## Data provided
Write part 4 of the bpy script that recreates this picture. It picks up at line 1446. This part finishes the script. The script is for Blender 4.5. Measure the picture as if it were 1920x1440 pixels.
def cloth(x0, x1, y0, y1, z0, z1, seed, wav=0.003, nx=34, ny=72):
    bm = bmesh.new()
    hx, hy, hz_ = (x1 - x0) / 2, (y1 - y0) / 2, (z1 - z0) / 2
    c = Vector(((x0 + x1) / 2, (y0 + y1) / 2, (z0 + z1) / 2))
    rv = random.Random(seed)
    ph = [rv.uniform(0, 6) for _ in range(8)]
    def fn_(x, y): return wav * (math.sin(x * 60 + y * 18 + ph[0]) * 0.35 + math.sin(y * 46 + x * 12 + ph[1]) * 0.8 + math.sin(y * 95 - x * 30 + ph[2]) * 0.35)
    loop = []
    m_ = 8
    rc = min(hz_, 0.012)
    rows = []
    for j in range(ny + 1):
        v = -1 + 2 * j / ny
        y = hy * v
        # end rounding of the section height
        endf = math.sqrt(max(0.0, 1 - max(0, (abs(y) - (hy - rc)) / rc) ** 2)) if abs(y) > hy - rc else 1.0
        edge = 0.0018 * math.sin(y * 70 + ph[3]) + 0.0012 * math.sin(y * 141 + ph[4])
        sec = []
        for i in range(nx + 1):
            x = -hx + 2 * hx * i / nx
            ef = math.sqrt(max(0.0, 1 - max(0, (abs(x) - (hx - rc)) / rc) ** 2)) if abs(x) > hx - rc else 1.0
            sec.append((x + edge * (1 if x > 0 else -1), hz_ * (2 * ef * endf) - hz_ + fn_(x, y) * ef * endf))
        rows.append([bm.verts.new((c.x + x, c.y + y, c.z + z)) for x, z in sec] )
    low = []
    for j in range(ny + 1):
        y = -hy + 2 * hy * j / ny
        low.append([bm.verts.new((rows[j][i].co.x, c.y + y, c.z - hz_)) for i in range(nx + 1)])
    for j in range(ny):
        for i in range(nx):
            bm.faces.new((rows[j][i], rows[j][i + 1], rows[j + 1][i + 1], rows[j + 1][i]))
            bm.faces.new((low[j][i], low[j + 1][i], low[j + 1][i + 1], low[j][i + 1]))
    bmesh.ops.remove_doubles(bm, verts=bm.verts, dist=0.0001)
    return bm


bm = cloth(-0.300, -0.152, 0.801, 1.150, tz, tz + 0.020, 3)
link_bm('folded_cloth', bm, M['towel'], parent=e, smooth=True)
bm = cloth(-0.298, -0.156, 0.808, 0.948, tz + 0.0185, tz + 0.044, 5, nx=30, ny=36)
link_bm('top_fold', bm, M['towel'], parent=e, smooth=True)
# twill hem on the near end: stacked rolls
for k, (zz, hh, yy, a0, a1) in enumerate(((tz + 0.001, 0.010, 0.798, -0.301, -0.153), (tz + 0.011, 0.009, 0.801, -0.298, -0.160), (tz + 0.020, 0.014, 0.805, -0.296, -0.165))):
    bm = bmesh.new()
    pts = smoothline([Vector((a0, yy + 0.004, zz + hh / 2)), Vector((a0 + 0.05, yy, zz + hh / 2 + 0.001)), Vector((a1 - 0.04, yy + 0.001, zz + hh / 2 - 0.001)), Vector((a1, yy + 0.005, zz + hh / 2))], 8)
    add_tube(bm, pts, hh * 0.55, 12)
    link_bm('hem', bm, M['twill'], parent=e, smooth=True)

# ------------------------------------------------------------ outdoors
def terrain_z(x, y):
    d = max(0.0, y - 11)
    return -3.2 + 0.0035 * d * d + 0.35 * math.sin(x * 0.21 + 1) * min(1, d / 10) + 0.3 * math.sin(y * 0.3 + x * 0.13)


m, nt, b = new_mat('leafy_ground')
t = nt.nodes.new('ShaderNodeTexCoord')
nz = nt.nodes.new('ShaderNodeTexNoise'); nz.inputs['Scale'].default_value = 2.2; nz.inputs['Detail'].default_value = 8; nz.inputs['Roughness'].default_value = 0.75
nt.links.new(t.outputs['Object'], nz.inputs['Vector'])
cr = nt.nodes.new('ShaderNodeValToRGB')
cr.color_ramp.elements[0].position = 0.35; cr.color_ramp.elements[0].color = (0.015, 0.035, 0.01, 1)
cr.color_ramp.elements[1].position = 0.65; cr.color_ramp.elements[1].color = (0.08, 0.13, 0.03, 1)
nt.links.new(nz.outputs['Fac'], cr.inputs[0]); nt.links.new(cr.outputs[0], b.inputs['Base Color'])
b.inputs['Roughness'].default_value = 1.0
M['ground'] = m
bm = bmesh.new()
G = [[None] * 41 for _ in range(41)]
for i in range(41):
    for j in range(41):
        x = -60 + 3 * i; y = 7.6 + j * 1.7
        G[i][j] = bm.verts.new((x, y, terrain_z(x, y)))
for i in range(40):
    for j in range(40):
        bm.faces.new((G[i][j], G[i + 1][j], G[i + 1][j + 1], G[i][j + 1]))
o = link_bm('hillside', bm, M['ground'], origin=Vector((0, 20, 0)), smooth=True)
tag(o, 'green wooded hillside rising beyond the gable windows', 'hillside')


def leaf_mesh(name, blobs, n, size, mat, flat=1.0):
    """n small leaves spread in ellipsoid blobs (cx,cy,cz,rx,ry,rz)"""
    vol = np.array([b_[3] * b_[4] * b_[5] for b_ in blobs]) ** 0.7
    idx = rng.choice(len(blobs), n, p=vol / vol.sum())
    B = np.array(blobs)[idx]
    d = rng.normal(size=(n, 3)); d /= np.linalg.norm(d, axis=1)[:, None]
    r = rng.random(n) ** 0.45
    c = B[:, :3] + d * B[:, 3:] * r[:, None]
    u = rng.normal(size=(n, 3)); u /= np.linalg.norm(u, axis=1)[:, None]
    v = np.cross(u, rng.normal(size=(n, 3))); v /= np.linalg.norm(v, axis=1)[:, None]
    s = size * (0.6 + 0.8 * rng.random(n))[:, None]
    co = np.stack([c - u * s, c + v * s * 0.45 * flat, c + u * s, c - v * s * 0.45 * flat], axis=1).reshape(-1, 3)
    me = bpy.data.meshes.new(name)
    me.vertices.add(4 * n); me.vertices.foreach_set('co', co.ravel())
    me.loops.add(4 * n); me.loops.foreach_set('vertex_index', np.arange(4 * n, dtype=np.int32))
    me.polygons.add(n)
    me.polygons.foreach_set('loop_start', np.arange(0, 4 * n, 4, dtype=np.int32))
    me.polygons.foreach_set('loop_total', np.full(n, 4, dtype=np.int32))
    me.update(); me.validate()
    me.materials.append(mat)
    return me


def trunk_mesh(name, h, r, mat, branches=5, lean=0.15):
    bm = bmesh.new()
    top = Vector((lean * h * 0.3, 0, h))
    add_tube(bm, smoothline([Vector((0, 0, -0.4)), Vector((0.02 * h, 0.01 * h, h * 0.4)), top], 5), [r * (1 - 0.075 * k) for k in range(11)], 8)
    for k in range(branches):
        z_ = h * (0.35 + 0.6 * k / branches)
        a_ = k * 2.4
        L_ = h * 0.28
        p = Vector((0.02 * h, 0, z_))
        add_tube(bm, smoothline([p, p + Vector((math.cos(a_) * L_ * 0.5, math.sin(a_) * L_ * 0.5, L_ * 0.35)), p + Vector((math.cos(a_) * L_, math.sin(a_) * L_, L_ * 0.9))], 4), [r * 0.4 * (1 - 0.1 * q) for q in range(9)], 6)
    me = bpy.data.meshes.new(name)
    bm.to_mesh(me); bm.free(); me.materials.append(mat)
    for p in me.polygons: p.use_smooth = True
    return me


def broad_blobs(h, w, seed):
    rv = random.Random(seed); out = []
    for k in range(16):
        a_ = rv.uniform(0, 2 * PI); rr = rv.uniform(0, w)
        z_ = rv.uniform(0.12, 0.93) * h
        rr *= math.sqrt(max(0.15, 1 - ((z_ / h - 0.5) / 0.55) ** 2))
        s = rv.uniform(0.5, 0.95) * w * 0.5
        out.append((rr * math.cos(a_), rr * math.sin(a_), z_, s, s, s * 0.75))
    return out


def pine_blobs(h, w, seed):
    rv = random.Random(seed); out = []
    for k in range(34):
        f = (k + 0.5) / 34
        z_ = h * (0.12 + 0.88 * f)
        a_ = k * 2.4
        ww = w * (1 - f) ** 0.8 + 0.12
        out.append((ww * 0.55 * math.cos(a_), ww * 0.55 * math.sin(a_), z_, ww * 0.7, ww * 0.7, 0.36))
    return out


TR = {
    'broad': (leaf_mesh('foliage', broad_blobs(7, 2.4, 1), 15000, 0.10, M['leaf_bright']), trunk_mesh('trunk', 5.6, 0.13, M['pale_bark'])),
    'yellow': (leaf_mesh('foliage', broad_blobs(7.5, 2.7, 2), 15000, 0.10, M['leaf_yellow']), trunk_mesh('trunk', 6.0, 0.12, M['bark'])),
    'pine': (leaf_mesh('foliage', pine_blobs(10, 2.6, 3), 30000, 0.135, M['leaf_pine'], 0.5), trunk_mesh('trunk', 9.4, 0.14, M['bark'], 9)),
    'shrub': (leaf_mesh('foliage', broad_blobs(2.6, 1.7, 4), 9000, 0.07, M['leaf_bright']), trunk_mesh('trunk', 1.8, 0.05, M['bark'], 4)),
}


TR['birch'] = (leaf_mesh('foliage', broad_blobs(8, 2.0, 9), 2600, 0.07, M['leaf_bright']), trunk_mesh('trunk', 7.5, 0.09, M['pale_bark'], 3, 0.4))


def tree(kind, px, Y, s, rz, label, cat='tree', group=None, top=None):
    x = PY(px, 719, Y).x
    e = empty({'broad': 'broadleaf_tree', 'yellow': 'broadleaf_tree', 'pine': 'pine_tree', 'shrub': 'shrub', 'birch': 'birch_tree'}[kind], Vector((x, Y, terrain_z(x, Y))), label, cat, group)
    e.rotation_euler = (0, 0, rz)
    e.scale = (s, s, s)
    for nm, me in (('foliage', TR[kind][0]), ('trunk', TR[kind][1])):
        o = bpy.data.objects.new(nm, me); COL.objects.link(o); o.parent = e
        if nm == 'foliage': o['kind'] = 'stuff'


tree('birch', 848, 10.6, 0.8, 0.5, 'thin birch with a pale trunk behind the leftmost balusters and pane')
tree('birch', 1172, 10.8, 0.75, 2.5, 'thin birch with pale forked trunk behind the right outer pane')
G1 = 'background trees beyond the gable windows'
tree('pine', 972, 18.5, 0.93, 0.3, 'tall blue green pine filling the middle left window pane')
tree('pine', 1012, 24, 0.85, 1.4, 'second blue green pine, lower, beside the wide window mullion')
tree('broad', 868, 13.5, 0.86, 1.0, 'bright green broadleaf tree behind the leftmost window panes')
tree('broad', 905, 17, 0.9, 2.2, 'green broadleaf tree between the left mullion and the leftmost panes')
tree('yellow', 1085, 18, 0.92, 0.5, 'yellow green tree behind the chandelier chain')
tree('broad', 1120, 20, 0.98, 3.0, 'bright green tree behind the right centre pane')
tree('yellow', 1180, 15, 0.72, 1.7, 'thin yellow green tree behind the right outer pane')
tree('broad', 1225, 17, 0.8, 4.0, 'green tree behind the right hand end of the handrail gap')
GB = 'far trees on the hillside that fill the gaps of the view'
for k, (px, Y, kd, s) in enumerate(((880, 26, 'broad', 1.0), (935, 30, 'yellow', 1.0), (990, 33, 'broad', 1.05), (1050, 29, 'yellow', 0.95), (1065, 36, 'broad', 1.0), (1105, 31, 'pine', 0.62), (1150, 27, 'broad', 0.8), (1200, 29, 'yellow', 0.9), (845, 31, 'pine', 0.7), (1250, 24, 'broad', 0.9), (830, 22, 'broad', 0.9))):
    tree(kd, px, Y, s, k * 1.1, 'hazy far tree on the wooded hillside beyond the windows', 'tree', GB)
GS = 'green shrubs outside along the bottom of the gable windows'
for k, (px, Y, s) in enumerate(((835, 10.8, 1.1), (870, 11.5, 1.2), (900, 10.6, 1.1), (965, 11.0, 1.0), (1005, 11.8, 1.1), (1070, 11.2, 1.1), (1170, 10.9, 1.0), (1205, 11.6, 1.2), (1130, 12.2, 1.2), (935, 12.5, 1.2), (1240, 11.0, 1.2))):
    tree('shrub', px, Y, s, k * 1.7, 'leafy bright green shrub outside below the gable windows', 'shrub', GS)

## Written task
From the listing above, copy out each line where the word "that" appears.

## Solution for this task
Write part 4 of the bpy script that recreates this picture. It picks up at line 1446. This part finishes the script. The script is for Blender 4.5. Measure the picture as if it were 1920x1440 pixels.
GB = 'far trees on the hillside that fill the gaps of the view'